Escutar não chega: As crianças têm o direito de participar

Escutar não chega: As crianças têm o direito de participar


Todos os dias, nos jardins de infância e nas creches, por todo o país, as crianças entram com a promessa do respeito pela sua liberdade, descoberta e muita brincadeira.

Mas ao atravessarem esses portões, nem sempre encontram um espaço onde a sua voz é, verdadeiramente, ouvida. Ou, pior, é-lhes pedido que escutem, mas que não falem, que participem, mas apenas naquilo que convém.

A Recomendação n.º 2/2021 do Conselho Nacional de Educação lança um alerta: as crianças têm o direito à participação desde os primeiros anos de vida.

Não se trata de um favor, ou, até, de uma moda pedagógica é um princípio ético, pedagógico e democrático.

A participação surge como um direito consagrado na Convenção dos Direitos da Criança e a Educação de Infância é a primeira etapa onde esse direito pode, e deve, ser exercido.

Participar é mais do que dar a opinião

Quando falamos em participação da criança, não estamos, apenas, a dizer que as crianças podem escolher a cor do papel para um cartaz ou dar a opinião sobre que história vão ouvir. Participar é conseguir envolver, é cocriar, é confiar. É permitir que as crianças pensem connosco, que ajudem a transformar os espaços, os tempos e, até, as rotinas.

É permitir que tragam ideias, dúvidas e sonhos. É permitir que nos surpreendam.
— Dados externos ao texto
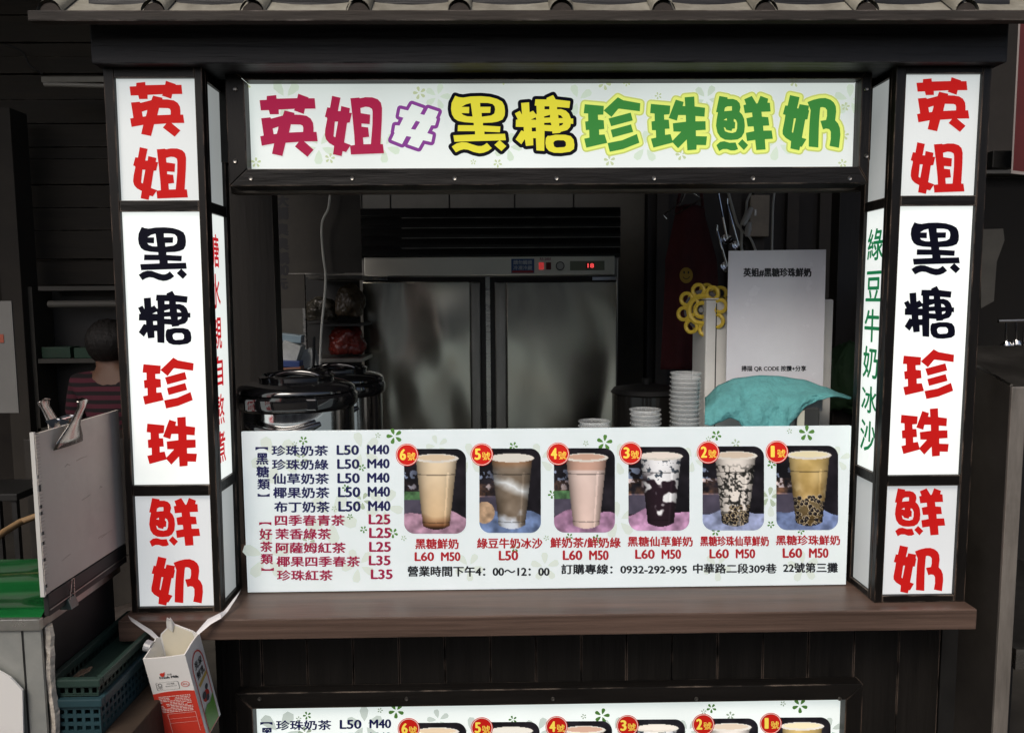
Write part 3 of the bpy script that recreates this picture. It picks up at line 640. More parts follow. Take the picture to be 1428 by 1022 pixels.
        m.add(vs, [(i*w_+j, i*w_+j+1, (i+1)*w_+j+1, (i+1)*w_+j) for i in range(h-1) for j in range(w_-1)])
        me = bpy.data.meshes.new('drink_picture'); off = parent.matrix_basis.translation
        me.from_pydata([tuple(v-off) for v in m.v], [], m.f)
        ca = me.color_attributes.new('print', 'FLOAT_COLOR', 'POINT')
        ca.data.foreach_set('color', np.concatenate([im, np.ones((h, w_, 1))], 2).astype(np.float32).ravel())
        me.materials.append(pic_l if lit else pic_m); o = bpy.data.objects.new('drink_picture', me); C.objects.link(o); o.parent = parent
        disc = lambda r: [(bx+r*math.cos(i*math.pi/16), by+r*math.sin(i*math.pi/16)) for i in range(32)]
        bo = obj('number_badge', MB().add([F3(*q) for q in disc(15.8)], [tuple(range(32))]), mm['badge'], parent)
        ring = MB(); a_ = disc(14.9); b_ = disc(14.0); ring.add([F4(*q) for q in a_+b_], [(i, (i+1) % 32, 32+(i+1) % 32, 32+i) for i in range(32)]); obj('badge_ring', ring, mm['ring'], bo)
        t_ = MB(); text_into(t_, str(kind), (bx-9.5 if kind != 1 else bx-8, by-8, bx-2.2 if kind != 1 else bx-4, by+7), F4, .03); text_into(t_, '號', (bx+.2, by-3.5, bx+11.5, by+7.5), F4, .004)
        obj('badge_number', t_, mm['gold'], bo)
    caps = [('黑糖鮮奶', 'L60 M50', s2((168, 685, 422, 745)), s2((165, 765, 432, 816))), ('綠豆牛奶冰沙', 'L50', s2((535, 682, 920, 742)), s2((665, 757, 775, 812))), ('鮮奶茶/鮮奶綠', 'L60 M50', s2((970, 678, 1385, 738)), s2((1045, 755, 1312, 810))),
            ('黑糖仙草鮮奶', 'L60 M50', s3((67, 672, 450, 730)), s3((112, 750, 380, 803))), ('黑糖珍珠仙草鮮奶', 'L60 M50', s3((497, 670, 902, 728)), s3((553, 747, 820, 800))), ('黑糖珍珠鮮奶', 'L60 M50', s3((947, 665, 1325, 722)), s3((988, 742, 1255, 797)))]
    for a, b, bxa, bxb in caps:
        m = MB(); text_into(m, a, bxa, F2, .022)
        ws = b.split(); w3 = (bxb[2]-bxb[0])*.415 if len(ws) > 1 else bxb[2]-bxb[0]
        text_into(m, ws[0], (bxb[0], bxb[1], bxb[0]+w3, bxb[3]), F2, .03)
        if len(ws) > 1: text_into(m, ws[1], (bxb[2]-w3, bxb[1], bxb[2], bxb[3]), F2, .03)
        obj('drink_name', m, mm['red'], parent)
    y0, y1 = s2((0, 848))[1], s2((0, 908))[1]
    for s, bx in (('營業時間下午4：00～12：00', s2((122, 848, 962, 908))), ('訂購專線：0932-292-995', (783, 786.5, 957.5, 800)), ('中華路二段309巷', s3((455, 833, 948, 890))), ('22號第三攤', s3((990, 828, 1312, 885)))):
        m = MB(); text_into(m, s, bx, F2, .022); obj('notice_line', m, mm['black'], parent)
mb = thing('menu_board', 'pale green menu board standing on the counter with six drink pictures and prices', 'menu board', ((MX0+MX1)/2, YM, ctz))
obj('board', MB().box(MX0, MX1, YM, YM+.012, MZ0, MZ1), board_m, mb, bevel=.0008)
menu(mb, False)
# lower light box with the same print, farther back and lower
import sys
def solve_lower():
    wu = P(1083.6, 630, YM).x-P(567.7, 634, YM).x; best = None
    for k in range(200):
        y = -.3+k*.005; wl = P(1070, 1007, y).x-P(575, 1015, y).x
        if best is None or abs(wl-wu) < best[0]: best = (abs(wl-wu), y)
    return best[1]
YL = solve_lower(); print('LOWER Y', YL, 'counter', ctz)
YL = min(max(YL, .03), .09)
du = P(567.7, 634, YM); dl = P(575, 1015, YL)
low = thing('lower_menu_light_box', 'lower backlit menu box in a dark frame under the counter, cut off by the photo', 'light box', ((MX0+MX1)/2, YL, .2))
menu(low, True, (P(1070, 1007, YL).x+dl.x)/2-(P(1083.6, 630, YM).x+du.x)/2, YL-YM, dl.z-du.z+.0)
zt = P(760, 981, YL).z; lx0, lx1 = P(352, 990, YL).x, P(1179.5, 980, YL).x
frame4(low, (P(328, 968, YL-.03).x, P(1204, 952, YL-.03).x, zt-.45, P(760, 960, YL-.03).z), (P(352, 988, YL-.03).x, P(1179.5, 976, YL-.03).x, zt-.42, P(760, 982, YL-.03).z), YL-.03, YC-.002, black_wood, black_wood_v)
obj('sign_panel', MB().box(lx0-.02, lx1+.02, YL, YL+.006, zt-.43, zt+.015), lit_panel('backlit lower print', (.90, 1, .96, 1), .72), low)
for px in (362, 567, 771, 971, 1171): s = P(px, 974, YL-.031); screw(s.x, s.y, s.z-.0, low)

# ================================================================ BEHIND THE WINDOW
def ext(px, D_): return px/FPX*D_
# raised ledge behind the menu board, carries cups, sealer and card
obj('ledge', MB().box(P(540, 600, .15).x, P(1198, 600, .15).x, .15, .60, .94, .96), steel_dark, stall)
for xx in (P(560, 600, .15).x, P(870, 600, .15).x, P(1180, 600, .15).x):
    obj('ledge_leg', MB().box(xx-.015, xx+.015, .3, .33, ctz+.001, .939), steel_dark, stall)
LEDGE = 0.961

# ---- tea barrels
def barrel(px, y, R_, ztop, label, zb):
    c = P(px, 560, y); t = thing('tea_barrel', label, 'tea barrel', (c.x, y, zb), 'tea barrels behind the menu board')
    zs = ztop-.098
    obj('body', MB().lathe([(R_*.93, zb), (R_*.95, zb+.02), (R_*.95, zs), (R_*.90, zs+.004)], (c.x, y, 0), 56), chrome, t, smooth=True)
    obj('collar', MB().lathe([(R_*.955, zs-.003), (R_*1.0, zs+.004), (R_*1.02, zs+.012), (R_*1.02, zs+.034), (R_*.98, zs+.042), (R_*.9, zs+.044)], (c.x, y, 0), 56), black_plastic, t, smooth=True)
    prof = [(R_*.985, zs+.045)]+[(R_*.985*math.cos(a*math.pi/20), zs+.050+.034*math.sin(a*math.pi/20)) for a in range(0, 10)]+[(.02, zs+.085)]
    obj('lid', MB().lathe(prof, (c.x, y, 0), 56), black_plastic, t, smooth=True)
    obj('lid_ring', MB().lathe([(R_*.62, zs+.076), (R_*.64, zs+.087), (R_*.58, zs+.092), (R_*.55, zs+.084)], (c.x, y, 0), 48, cap=False), black_plastic, t, smooth=True)
    h = MB(); pts = [(c.x+R_*.42*math.cos(a), y-R_*.1, zs+.080+.018*math.sin(a)) for a in [math.pi*i/10 for i in range(11)]]
    h.tube(pts, .009, 10); obj('lid_handle', h, black_plastic, t, smooth=True)
    h = MB(); pts = [(c.x+R_*1.0*math.cos(a), y+R_*1.0*math.sin(a)-.014, zs-.03-.02*math.sin((a-4.1)/1.25*math.pi)) for a in [4.1+1.25*i/10 for i in range(11)]]
    h.tube(pts, [.007]+[.011]*9+[.007], 10); obj('side_handle', h, black_plastic, t, smooth=True)
    for ddx in (-.5, .45):
        l = MB(); l.box(c.x+R_*ddx-.018, c.x+R_*ddx+.018, y-R_*.86-.012, y-R_*.86+.02, zs+.006, zs+.038); obj('latch', l, black_plastic, t, bevel=.004)
barrel(415, .335, .168, P(415, 518, .335).z, 'front stainless tea barrel with glossy black lid at the left post', ctz+.001)
barrel(472, .71, .156, P(472, 508, .71).z, 'rear stainless tea barrel half hidden behind the front one', ctz-.079)

# ---- clear cups in stacks
cup_m = bpy.data.materials.new('clear cup plastic'); cup_m.use_nodes = True; _b = cup_m.node_tree.nodes['Principled BSDF']
_b.inputs['Base Color'].default_value = (.8, .84, .84, 1); _b.inputs['Roughness'].default_value = .12; _b.inputs['Alpha'].default_value = .09; _b.inputs['IOR'].default_value = 1.45; _b.inputs['Coat Weight'].default_value = .4
rim_m = cup_m.copy(); rim_m.name = 'cup rim plastic'; rim_m.node_tree.nodes['Principled BSDF'].inputs['Alpha'].default_value = .24
def cup_mesh():
    m = MB(); r = .042; h = .105
    m.lathe([(r*.70, 0), (r*.72, .002), (r*.955, h-.008), (r*.965, h-.004), (r*1.04, h-.0035), (r*1.06, h-.001), (r*1.04, h), (r*.955, h), (r*.94, h-.008), (r*.70, .004)], (0, 0, 0), 36); return m
def stack(px, y, n, z0, what):
    c = P(px, 580, y)
    for k in range(n):
        nth = ('topmost', 'second', 'third', 'fourth', 'fifth', 'sixth', 'seventh', 'eighth', 'ninth', 'tenth', 'eleventh', 'twelfth', 'thirteenth', 'fourteenth', 'fifteenth')
        kk = n-1-k
        lab = f'{nth[min(kk, 14)]} clear plastic cup' + (' from the top' if kk else '') + f' of the {what} stack behind the menu board'
        if kk >= 9 and what == 'tall' or kk >= 3 and what != 'tall': lab = f'clear plastic cup low in the {what} stack, hidden by the menu board'
        global cup0
        dx, dy = random.uniform(-.0008, .0008)+.0012*math.sin(k*.7), random.uniform(-.0008, .0008)
        loc = (c.x+dx, y+dy, z0+k*.0125)
        if cup0 is None:
            cup0 = obj('plastic_cup', cup_mesh(), cup_m, None, smooth=True); cup0.location = loc; tag(cup0, lab, 'plastic cup', 'clear cups stacked behind the menu board')
            cup0.data.materials.append(rim_m)
            for p_ in cup0.data.polygons: p_.material_index = 1 if p_.center.z > .1005 or p_.center.z < .004 else 0
        else:
            o = cup0.copy(); C.objects.link(o); o.location = loc; o['label'] = lab
        g = {'tall': 'cups of the tall stack', 'middle': 'cups of the middle stack', 'low': 'cups of the low stack'}[what]
        (cup0 if k == 0 and what == 'tall' else o)['group'] = g
cup0 = None
zt_ = P(955, 518, .26).z; n_ = int((zt_-LEDGE-.105)/.0125)+1
stack(955, .26, n_, LEDGE+.0005, 'tall')
zt_ = P(900, 568, .24).z; stack(900, .24, int((zt_-LEDGE-.105)/.0125)+1, LEDGE+.0005, 'middle')
zt_ = P(828, 581, .20).z; stack(828, .2, int((zt_-LEDGE-.105)/.0125)+1, LEDGE+.0005, 'low')

# ---- cup sealing machine with its film reel
a = rect(996, 418, 1160, 600, .44)
seal = thing('sealing_machine', 'white cup sealing machine behind the propped paper card', 'machine', ((a[0]+a[1])/2, .55, LEDGE))
x0, x1 = a[0]-.028, a[1]
obj('housing', MB().box(x0, x1, .44, .595, LEDGE, a[3]), white_plastic, seal, bevel=.006)
obj('front_seam', MB().box(x0+.03, x0+.033, .4385, .4395, LEDGE+.02, a[3]-.01), matt_black, seal)
obj('top_cover', MB().box(x0-.003, x0+.05, .436, .60, a[3]+.001, a[3]+.006), white_plastic, seal, bevel=.002)
obj('power_switch', MB().box(x0+.004, x0+.016, .434, .4385, LEDGE+.08, LEDGE+.105), matt_black, seal)
yel = mat('yellow moulded plastic', (.72, .52, .06, 1), .4, noise=.08)
rc = P(985, 432, .50); ax = Vector((-.62, -.78, 0)).normalized(); e1 = Vector((0, 0, 1)); e2 = ax.cross(e1).normalized()
reel = thing('film_reel', 'yellow lobed film reel sticking out left of the white sealing machine', 'reel', tuple(rc))
def flange(c, r, nm):
    m = MB(); circ = lambda q, rr, n=28: [c+q+(e1*math.cos(2*math.pi*k/n)+e2*math.sin(2*math.pi*k/n))*rr for k in range(n)]
    for k in range(8):
        aa = 2*math.pi*k/8+.2; q = (e1*math.cos(aa)+e2*math.sin(aa))*r*.72
        m.tube(circ(q, r*.22, 20), .0062, 6, close=True)
    m.tube(circ(Vector((0, 0, 0)), r*.50), .009, 6, close=True); m.tube(circ(Vector((0, 0, 0)), r*.26, 20), .007, 6, close=True)
    for k in range(4):
        aa = 2*math.pi*k/4+.5; q = e1*math.cos(aa)+e2*math.sin(aa); m.tube([c+q*r*.24, c+q*r*.6], .006, 6)
    return obj(nm, m, yel, reel, smooth=True)
flange(rc-ax*.028, .084, 'flange'); flange(rc+ax*.034, .084, 'flange')
film = MB(); n = 32
for kk, (rr, oo) in enumerate(((.062, -.024), (.062, .028))): film.v += [rc+ax*oo+(e1*math.cos(2*math.pi*k/n)+e2*math.sin(2*math.pi*k/n))*rr for k in range(n)]
film.f = [(i, (i+1) % n, n+(i+1) % n, n+i) for i in range(n)]+[tuple(range(n))[::-1], tuple(range(n, 2*n))]
obj('film_roll', film, mat('wound clear film', (.10, .10, .11, 1), .15, coat=.5), reel, smooth=True)
obj('axle', MB().tube([rc-ax*.10, rc+ax*.04], .008, 10), steel_dark, reel)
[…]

Porquê agora? Porque já estamos atrasados

A mesma recomendação denuncia o que tantos educadores já sentem no terreno, há um longo caminho a percorrer para que a participação das crianças deixe de ser uma intenção centrada no “Giro” e passe a ser uma realidade nos contextos educativos, com intenção, mas mais do que isso, com consciência.

As decisões continuam a ser tomadas para as crianças, e não com as crianças.

Este desfasamento entre o que se diz e o que se impede que as crianças desenvolvam a autonomia, o espírito crítico e o sentido de pertença.

Limita o seu direito à cidadania desde a primeira infância. E perpetua uma cultura educativa onde os adultos sabem tudo e as crianças pouco podem fazer além de seguir o que lhes é dito, e, desta forma, regressamos a uma escola transmissiva e meramente, instrutiva.

Educar é escutar. Mas também é devolver poder.

A participação não acontece por acaso. Exige tempo, escuta, sensibilidade, disponibilidade e coragem. Exige a construção de ambientes que acolham a incerteza e educadores que aceitem não ter sempre a última palavra. Exige uma mudança de paradigma, deixar de ver as crianças como objetos de intervenção e começar a reconhecê-las como sujeitos ativos, com saberes e possibilidade de ação.

E se perguntarmos às crianças:

- como se sentem no jardim de infância?

- que momentos do dia mais gostam?

- o que gostariam de mudar?

- que ideias têm para tornar o espaço (interior e exterior) mais interessante?

- o que gostavam de ver mudado na sala?

E as respostas?... escutar, sem filtros, sem pressas, sem medo de mudar o que está feito e “sempre foi assim”.

Participar é um direito, um princípio.

A participação das crianças é um direito. A participação é o que transforma a Educação de Infância num espaço, verdadeiramente, democrático, onde se aprende com os outros e sobre os outros. Um lugar onde as crianças não se desenvolvem apenas, mas crescem em sociedade, com os adultos, não em silêncio, mas em diálogo.